A control engineer reduces a thermostat system's time constant τ from 10 seconds to 1 second to achieve faster response. A colleague warns this change will introduce a new problem. What is it?
AThe system will now overshoot the target temperature and oscillate
BThe system's bandwidth increases tenfold, causing it to pass significantly more high-frequency measurement noise
CThe DC gain K will decrease proportionally, making the steady-state temperature less accurate
DA time constant below 5 seconds causes the step response to become non-exponential
Bandwidth equals 1/τ, so reducing τ from 10s to 1s increases bandwidth from 0.1 rad/s to 1 rad/s. A wider bandwidth means the system responds to — and amplifies — higher-frequency input variations, including sensor noise. First-order systems cannot overshoot (a common misconception); overshoot requires two poles, not one. The DC gain K is independent of τ and is unaffected by this change. The fundamental speed-versus-noise tradeoff is inherent to any dynamic system.
Question 2 Multiple Choice
A first-order system has transfer function G(s) = 5/(2s + 1). A unit step input is applied. What is the output at t = 2 seconds?

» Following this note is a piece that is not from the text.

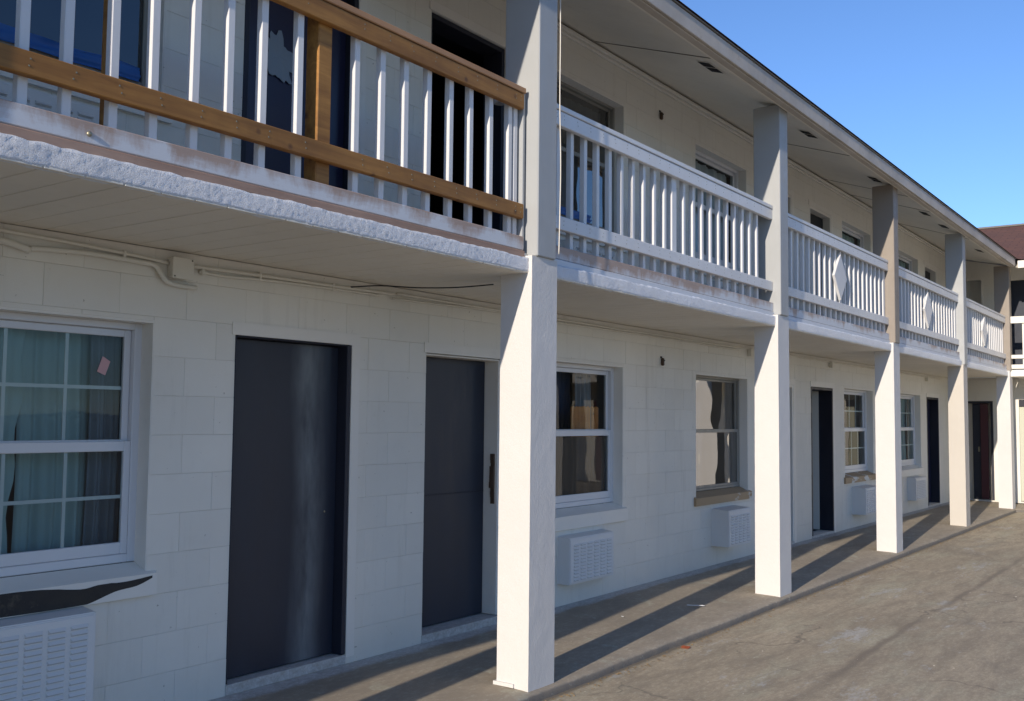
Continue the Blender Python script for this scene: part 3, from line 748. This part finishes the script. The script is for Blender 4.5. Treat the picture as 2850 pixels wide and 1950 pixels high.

AApproximately 3.16, since t = 2s equals the time constant τ = 2 and the output reaches 63.2% of its final value K = 5
BApproximately 4.90, since the 2% settling criterion is met at t = 2s
CExactly 2.50, since t/τ = 1 gives exactly half the final value
DExactly 5.00, since the system has had sufficient time to fully settle
The time constant τ = 2 (from the denominator 2s + 1). At t = τ, the step response y(t) = K(1 − e^{−t/τ}) = 5(1 − e^{−1}) ≈ 5 × 0.632 = 3.16. The 2% settling time is 4τ = 8 seconds — not 2 seconds. The step response never exactly reaches the final value of 5 in finite time; it approaches it asymptotically. The output at t = τ is always 63.2% of the final value, regardless of K or τ.
Question 3 True / False
A first-order system's step response approaches its final value asymptotically and technically never reaches it in finite time, which is why engineers use the 2% settling time as a practical criterion for when the transient is complete.
TTrue
FFalse
Answer: True
The exponential y(t) = K(1 − e^{−t/τ}) approaches K as t → ∞ but only equals K at t = ∞. At t = 4τ, the output is at 98.2% of the final value — within 2% — which engineers accept as 'settled.' This is a practical convention, not a mathematical endpoint. The exponential decay never reaches zero.
Question 4 True / False
The time constant τ of a first-order system is the time at which the step response settles to within 2% of its final value.
TTrue
FFalse
Answer: False
This is a common and consequential misconception. The time constant τ is the time at which the step response reaches 63.2% (= 1 − e^{−1}) of its final value — not 98%. The 2% settling time is approximately 4τ, not τ. Confusing these can lead to significant design errors: a system with τ = 1s does not settle in 1 second; it settles in approximately 4 seconds.
Question 5 Short Answer
Explain why reducing a first-order system's time constant makes it both faster and more noise-sensitive, and why this represents a fundamental tradeoff rather than an engineering oversight.
Think about your answer, then reveal below.
Model answer: The time constant τ is directly linked to bandwidth by ω₋₃dB = 1/τ. A smaller τ means wider bandwidth — the system faithfully tracks faster input changes, which is what makes it 'faster.' But bandwidth does not distinguish between desired signals and noise: a system with wider bandwidth passes high-frequency noise just as readily as high-frequency signals. Since real sensor noise has significant high-frequency content, a faster system amplifies more noise. This tradeoff is fundamental because it is impossible to track fast signals without also responding to fast noise at similar frequencies — the two are physically indistinguishable to the filter. The engineering task is to choose τ to meet speed requirements while keeping noise amplification within acceptable limits.
This speed-versus-noise tradeoff reappears in every control and signal processing design. In higher-order systems it manifests in the gain-bandwidth product; in digital filters it appears as the transition band width. Understanding it at the level of first-order systems provides the conceptual foundation for all subsequent filter and controller design.